Williams had a tendency to shrink from pressure.  He was the last guy Nets fans wanted to see have the ball with a game on the line.  Good luck finding a buzzer-beating D-Will highlight as a Net.  More unforgettable were his devastating late-game misses in key playoff games in Chicago and Atlanta.

The argument against turning the page would be to acknowledge that a clean break from D-Will would certainly mean that the Nets would take a step back this season.  A starting lineup consisting of Jarrett Jack, Joe Johnson, Bojan Bogdanovich, Thaddeus Young and Brook Lopez would be the most ball-hogging and defensively-deficient team in the league.  Without a first-round pick in the 2016 draft, tanking wouldn’t pay.

But really, what would the Nets’ ceiling be with this group if Williams stayed?  Maybe another eighth seed and a first-round shellacking?

Getting out from under the boulder that is D-Will’s contract is the first step towards rebuilding.  Johnson and his overpriced ($24.8 million) salary will expire after this season and — while I believe that the new deals signed by Lopez and Young were too rich for the limited services they provide — I can appreciate that their hits might not be so burdensome over time as the cap rises.

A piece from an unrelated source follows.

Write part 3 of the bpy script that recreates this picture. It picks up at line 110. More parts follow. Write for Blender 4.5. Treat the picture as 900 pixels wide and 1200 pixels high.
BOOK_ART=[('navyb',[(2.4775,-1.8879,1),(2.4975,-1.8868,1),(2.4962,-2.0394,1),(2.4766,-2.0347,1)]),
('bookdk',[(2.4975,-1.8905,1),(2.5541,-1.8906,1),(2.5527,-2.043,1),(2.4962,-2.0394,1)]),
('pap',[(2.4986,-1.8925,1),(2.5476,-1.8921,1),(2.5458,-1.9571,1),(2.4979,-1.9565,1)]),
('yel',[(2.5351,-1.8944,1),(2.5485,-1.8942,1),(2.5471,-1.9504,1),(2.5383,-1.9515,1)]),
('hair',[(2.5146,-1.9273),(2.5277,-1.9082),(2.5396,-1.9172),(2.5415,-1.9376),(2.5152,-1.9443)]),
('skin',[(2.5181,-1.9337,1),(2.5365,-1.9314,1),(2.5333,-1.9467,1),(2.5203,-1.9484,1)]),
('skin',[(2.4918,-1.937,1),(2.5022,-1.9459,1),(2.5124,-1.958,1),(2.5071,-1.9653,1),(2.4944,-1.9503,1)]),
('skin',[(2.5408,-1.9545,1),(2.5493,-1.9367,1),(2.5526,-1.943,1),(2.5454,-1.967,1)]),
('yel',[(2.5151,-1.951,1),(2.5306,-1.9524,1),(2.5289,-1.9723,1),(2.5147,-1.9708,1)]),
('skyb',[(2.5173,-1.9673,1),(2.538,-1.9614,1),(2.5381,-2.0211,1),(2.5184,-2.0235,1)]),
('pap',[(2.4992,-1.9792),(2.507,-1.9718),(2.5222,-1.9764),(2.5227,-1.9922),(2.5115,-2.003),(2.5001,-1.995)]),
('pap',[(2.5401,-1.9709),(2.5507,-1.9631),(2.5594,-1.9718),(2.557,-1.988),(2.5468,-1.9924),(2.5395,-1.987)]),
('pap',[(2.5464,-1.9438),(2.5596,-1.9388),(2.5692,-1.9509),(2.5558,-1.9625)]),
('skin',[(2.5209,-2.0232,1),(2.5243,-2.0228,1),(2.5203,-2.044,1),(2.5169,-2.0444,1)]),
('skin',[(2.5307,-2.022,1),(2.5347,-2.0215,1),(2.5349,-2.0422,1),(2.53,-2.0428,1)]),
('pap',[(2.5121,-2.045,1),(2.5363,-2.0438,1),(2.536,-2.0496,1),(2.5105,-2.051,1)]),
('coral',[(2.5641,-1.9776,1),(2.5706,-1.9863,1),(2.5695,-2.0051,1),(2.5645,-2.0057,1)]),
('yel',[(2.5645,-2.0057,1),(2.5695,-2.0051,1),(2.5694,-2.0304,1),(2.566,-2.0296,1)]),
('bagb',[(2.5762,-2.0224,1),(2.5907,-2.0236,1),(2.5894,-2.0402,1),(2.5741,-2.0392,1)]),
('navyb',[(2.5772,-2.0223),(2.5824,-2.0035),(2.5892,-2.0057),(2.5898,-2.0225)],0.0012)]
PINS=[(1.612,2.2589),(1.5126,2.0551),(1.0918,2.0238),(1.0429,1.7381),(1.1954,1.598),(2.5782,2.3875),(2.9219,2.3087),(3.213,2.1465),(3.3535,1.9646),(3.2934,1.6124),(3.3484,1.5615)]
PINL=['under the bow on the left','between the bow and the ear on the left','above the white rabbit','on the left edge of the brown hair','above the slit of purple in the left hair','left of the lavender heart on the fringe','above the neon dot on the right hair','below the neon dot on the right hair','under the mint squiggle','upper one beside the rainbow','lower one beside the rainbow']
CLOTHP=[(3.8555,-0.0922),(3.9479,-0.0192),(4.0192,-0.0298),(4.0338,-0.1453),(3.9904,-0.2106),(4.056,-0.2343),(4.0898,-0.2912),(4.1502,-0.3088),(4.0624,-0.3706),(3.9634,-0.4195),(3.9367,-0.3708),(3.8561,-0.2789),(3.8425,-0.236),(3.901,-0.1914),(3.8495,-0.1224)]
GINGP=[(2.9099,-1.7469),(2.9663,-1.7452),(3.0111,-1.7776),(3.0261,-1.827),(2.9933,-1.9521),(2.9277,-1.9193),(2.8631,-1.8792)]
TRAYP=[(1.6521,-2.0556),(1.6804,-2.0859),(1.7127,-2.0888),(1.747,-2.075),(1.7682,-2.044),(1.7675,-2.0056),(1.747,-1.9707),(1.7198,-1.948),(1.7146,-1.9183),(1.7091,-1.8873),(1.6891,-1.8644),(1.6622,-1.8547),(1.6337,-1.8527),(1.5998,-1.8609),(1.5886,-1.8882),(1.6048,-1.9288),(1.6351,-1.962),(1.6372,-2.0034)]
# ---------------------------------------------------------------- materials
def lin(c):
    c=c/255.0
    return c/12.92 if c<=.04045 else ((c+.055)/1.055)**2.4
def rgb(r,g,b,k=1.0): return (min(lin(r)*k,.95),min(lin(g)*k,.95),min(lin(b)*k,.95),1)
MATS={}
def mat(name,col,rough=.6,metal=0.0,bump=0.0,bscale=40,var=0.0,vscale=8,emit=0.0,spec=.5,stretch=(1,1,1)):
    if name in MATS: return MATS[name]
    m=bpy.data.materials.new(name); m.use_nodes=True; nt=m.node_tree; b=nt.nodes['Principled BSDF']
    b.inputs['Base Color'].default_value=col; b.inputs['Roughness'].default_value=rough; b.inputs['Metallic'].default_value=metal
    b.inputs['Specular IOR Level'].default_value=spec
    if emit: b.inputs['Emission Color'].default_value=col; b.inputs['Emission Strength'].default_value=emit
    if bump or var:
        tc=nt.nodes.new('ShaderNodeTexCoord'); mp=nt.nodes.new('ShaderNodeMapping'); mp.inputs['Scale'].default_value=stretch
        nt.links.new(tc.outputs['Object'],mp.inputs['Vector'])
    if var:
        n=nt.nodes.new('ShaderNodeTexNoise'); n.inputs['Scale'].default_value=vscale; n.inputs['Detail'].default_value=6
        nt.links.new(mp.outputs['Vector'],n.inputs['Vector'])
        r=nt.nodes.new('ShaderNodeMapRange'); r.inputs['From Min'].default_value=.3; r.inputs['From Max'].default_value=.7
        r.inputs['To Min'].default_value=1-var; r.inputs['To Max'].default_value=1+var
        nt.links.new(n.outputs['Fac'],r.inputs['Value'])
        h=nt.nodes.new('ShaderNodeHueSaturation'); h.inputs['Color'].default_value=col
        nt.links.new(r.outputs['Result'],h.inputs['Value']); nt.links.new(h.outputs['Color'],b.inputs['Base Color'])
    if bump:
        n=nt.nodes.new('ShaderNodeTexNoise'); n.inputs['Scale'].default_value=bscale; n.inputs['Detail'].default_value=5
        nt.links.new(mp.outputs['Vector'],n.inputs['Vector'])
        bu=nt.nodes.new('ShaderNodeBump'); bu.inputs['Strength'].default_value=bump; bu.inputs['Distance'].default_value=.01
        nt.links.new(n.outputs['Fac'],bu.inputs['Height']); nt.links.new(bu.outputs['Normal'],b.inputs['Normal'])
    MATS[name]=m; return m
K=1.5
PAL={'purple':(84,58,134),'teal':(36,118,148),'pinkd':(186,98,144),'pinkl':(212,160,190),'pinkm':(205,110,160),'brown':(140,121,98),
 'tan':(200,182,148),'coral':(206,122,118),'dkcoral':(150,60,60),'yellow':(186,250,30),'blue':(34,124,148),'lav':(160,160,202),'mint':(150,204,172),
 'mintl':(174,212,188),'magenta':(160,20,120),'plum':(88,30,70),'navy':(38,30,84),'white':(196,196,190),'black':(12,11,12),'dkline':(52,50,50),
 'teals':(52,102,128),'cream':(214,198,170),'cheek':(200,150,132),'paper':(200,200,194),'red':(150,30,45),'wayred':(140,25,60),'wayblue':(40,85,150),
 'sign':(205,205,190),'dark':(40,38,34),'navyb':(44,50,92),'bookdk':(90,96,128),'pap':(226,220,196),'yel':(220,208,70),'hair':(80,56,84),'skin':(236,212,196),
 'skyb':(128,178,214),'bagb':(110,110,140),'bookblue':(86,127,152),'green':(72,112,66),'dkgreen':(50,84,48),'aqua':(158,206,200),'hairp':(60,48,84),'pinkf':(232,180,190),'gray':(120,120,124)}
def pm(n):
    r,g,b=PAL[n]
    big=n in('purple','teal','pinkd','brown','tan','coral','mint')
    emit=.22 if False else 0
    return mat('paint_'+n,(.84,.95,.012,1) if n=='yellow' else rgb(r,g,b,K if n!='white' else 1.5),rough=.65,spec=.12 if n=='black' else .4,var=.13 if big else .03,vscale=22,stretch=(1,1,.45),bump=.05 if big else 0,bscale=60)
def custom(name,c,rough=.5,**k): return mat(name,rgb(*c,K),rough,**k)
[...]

In the meantime, King is attempting to fill out the roster with younger and more athletic players.  Some of them may even be good at basketball.

I believe the Wayne Ellington free-agency signing has the potential to be another one of King’s bargain-basement successes (a la Shaun Livingston, Alan Anderson and C.J. Watson).  I’m also intrigued whether draft-night acquisition Rondae Hollis-Jefferson will develop into coach Lionel Hollins’ new Tony Allen — a defensive stopper on the wing whose offensive game is just enough above atrocious to have to be accounted for by opponents.

The jury is still out on most of King’s other moves.  Free-agent signees Shane Larkin and Thomas Robinson — both of whom shared the podium with Lopez and Young at Thursday’s press conference — fit into that “young and athletic” category, but they have a lot to prove at this level.  Sophomore Markel Brown still has a long way to go to fix his jump-shooting mechanics, based on limited viewings from summer league contests.

Even with the Willie Reed signing on Thursday, the Nets could use another big man (at least until first-round selection Chris McCullough returns to action from his torn ACL and proves to be rotation-worthy).  Three-point shooting will also be a concern — the Nets on Thursday rescinded their qualifying offer to long-range specialist Mirza Teletovic, who promptly signed with Phoenix.

I know it’s blasphemy in New York basketball boardrooms, but these improvements are easier to make if you have cap room.  Sign-and-trades, full mid-level exceptions — these could come back into the Nets’ playbook next summer if King plays his cards right.

The Nets got into trouble reaching for undeserving stars.  D-Will fooled everyone into believing he was marquee-worthy.  If he’s offering a way out now, King should take it and run.